Delaware Bankruptcy Court Issues Important Guidelines Concerning Payment of Indenture Trustee's Professional Fees
In Nortel Networks, Inc., Case No. 09-0138(KG), Doc. No. 18001 (March 8, 2017), the Delaware Bankruptcy Court ruled on the objections of two noteholders who asked the Court to disallow more than $4.4 million of the $8.1 million of the fees sought by counsel to their indenture trustee. Given the detailed rulings announced by the Court, the decision may establish a number of guidelines by which future fee requests made by an indenture trustee’s professionals will be measured.
Matters Handled by the UCC
The noteholders’ objection asserted that the trustee had breached its fiduciary duties because it had permitted its counsel to rack up millions of dollars of unnecessary fees during litigation that was being adequately handled by the Unsecured Creditors Committee (UCC). As proof, the noteholders pointed to the fact that the litigation was ultimately settled by counsel to the UCC pursuant to a global settlement which resulted in a resolution of the entire bankruptcy case. In response, the Court noted that the trustee’s fiduciary duties with respect to the direction of counsel are governed by the “prudent person” standard, but that that standard cannot be applied through the 20/20 lens of hindsight. Instead, the trustee’s actions must be analyzed in the context of the facts known at the time of the direction.

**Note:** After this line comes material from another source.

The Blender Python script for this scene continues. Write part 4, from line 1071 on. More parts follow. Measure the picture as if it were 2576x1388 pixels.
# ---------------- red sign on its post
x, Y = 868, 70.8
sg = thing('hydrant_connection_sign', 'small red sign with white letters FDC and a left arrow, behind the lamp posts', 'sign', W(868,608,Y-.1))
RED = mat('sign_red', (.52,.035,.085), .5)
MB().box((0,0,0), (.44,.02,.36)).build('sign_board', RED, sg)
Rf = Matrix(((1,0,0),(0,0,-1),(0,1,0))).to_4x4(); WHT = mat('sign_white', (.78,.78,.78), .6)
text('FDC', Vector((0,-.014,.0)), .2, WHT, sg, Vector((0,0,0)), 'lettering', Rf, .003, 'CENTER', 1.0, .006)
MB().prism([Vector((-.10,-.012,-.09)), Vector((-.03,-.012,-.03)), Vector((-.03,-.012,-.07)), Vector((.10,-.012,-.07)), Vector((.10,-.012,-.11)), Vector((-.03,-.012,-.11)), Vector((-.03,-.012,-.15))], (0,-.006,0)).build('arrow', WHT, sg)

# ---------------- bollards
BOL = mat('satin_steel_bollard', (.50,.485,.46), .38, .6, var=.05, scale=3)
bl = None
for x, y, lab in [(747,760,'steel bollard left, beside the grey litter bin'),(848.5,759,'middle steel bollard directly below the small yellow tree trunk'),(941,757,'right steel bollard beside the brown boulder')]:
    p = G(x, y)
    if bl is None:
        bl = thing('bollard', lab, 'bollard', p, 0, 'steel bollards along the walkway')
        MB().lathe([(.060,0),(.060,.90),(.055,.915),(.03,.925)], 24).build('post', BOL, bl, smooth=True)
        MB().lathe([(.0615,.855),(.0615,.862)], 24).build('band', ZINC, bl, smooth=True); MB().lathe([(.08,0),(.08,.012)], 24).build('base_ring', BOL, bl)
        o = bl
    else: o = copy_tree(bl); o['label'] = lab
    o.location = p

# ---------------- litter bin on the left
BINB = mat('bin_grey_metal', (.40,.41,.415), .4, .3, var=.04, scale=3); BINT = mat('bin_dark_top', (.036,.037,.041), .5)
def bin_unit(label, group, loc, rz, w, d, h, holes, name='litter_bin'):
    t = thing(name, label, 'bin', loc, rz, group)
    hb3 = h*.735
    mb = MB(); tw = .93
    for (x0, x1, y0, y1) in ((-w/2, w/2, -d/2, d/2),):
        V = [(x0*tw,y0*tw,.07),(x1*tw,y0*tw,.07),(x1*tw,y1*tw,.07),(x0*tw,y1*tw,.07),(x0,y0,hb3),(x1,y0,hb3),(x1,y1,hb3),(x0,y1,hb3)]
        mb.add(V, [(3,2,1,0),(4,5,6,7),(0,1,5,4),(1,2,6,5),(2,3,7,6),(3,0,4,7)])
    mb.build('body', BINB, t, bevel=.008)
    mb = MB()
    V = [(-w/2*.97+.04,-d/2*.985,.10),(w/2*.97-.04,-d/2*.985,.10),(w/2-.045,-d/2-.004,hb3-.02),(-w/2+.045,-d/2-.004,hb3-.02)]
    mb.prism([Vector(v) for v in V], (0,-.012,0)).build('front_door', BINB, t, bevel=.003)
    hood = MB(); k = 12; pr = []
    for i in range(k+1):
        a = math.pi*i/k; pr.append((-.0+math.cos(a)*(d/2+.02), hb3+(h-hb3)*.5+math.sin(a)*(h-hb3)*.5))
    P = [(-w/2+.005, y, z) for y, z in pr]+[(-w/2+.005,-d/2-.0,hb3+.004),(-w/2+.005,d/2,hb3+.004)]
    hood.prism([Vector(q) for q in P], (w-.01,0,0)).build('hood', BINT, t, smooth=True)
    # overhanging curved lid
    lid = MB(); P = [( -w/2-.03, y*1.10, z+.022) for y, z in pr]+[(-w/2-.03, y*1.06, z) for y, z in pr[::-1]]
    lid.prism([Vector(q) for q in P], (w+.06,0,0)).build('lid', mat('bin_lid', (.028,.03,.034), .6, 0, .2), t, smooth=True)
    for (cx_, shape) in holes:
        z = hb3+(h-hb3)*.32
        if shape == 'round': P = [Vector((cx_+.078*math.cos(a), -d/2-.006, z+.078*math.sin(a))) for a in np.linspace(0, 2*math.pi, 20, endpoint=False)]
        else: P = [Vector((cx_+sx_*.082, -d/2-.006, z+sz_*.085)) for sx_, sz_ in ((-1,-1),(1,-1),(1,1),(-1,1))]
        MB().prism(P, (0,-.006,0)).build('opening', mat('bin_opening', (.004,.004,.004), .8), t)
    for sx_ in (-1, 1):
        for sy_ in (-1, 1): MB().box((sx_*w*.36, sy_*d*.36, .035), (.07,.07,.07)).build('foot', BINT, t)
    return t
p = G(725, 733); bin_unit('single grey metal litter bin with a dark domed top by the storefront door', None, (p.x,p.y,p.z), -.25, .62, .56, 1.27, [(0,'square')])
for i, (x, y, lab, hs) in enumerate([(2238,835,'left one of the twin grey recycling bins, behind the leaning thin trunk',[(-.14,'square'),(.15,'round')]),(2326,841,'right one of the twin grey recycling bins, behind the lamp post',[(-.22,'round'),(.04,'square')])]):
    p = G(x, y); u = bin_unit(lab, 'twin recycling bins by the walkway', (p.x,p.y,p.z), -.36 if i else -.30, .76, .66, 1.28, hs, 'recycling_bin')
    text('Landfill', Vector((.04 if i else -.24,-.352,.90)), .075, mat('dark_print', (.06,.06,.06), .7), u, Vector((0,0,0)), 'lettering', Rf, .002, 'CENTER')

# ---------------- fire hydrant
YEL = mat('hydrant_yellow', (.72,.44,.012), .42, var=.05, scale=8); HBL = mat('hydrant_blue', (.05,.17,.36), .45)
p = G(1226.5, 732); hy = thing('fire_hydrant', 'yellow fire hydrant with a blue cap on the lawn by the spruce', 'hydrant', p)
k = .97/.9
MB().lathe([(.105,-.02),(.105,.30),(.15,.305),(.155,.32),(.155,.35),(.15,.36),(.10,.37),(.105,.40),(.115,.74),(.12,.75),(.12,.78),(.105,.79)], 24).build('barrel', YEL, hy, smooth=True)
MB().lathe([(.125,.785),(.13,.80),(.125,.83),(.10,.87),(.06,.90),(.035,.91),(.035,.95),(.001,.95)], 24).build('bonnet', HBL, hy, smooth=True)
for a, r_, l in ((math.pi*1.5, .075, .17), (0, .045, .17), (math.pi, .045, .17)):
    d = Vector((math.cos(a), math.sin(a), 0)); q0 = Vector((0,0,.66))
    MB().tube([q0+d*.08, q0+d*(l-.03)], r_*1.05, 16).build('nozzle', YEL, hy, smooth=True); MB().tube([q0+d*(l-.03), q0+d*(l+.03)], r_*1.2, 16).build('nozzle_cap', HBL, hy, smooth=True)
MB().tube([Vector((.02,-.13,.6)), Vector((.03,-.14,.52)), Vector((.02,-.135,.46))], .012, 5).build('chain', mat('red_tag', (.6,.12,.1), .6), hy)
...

The Court observed that Nortel was an unusually long, complex and contentious proceeding in which the trustee and its counsel were required to protect the noteholders’ rights during a number of hotly contested proceedings, any one of which might have significantly and adversely affected the noteholders’ recoveries. Thus, during the case, it would not have been prudent for the trustee to rely solely upon counsel to the UCC to protect the interests of the noteholders. The fact that the case was ultimately resolved by the efforts of the UCC was not dispositive since, at the time, the trustee could not have prudently assumed that result. The Court did, however, contrast the litigation issues which might have directly affected noteholders with matters, e.g., attendance at regular meetings of the UCC, which only affected general unsecured creditors as a whole. Those latter issues were in fact being adequately handled by counsel to the UCC, and fees for more than one counsel representing the trustee at regular meetings of the UCC would be disallowed.
Transition Fees
The noteholders objected to fees charged by the trustee’s predecessor counsel for time spent transitioning the representation to the trustee’s current counsel. The Court found, as an evidentiary matter, that predecessor counsel had been uncooperative during the transition process, thereby necessitating more work by successor trustee counsel. Accordingly, it sustained the noteholders’ objection based upon predecessor counsel’s “nonfeasance.”
Fees for Defending Fees
The noteholders objected to fees incurred by the trustee in defending the fee objection, citing the U.S. Supreme Court’s recent ASARCO case which stands for the proposition that lawyers cannot recover fees for defending their own fees in a bankruptcy proceeding. The Bankruptcy Court noted, however, that ASARCO allowed an exception where one party had contractually agreed to pay the fees of the other party. The Bankruptcy Court ruled that the indenture was such a contract because it required the debtor to pay the fees of trustee’s counsel and, in any event, granted the trustee a charging lien on any recovery owed to the noteholders.
All told, of the $8.1 million in asserted fees, the Bankruptcy Court sustained the noteholder’s objections to the extent of $913,936.70. The Court specifically remarked that it was generally unsympathetic to the noteholders’ complaints in light of the fact that the noteholders had never objected to counsels’ fees until near the end of the case.
In general, Nortel is a favorable decision for indenture trustees and their counsel, which stands for the proposition that fees should not be second-guessed with hindsight so long as there is a reasonable need to protect the specific interests of the noteholders.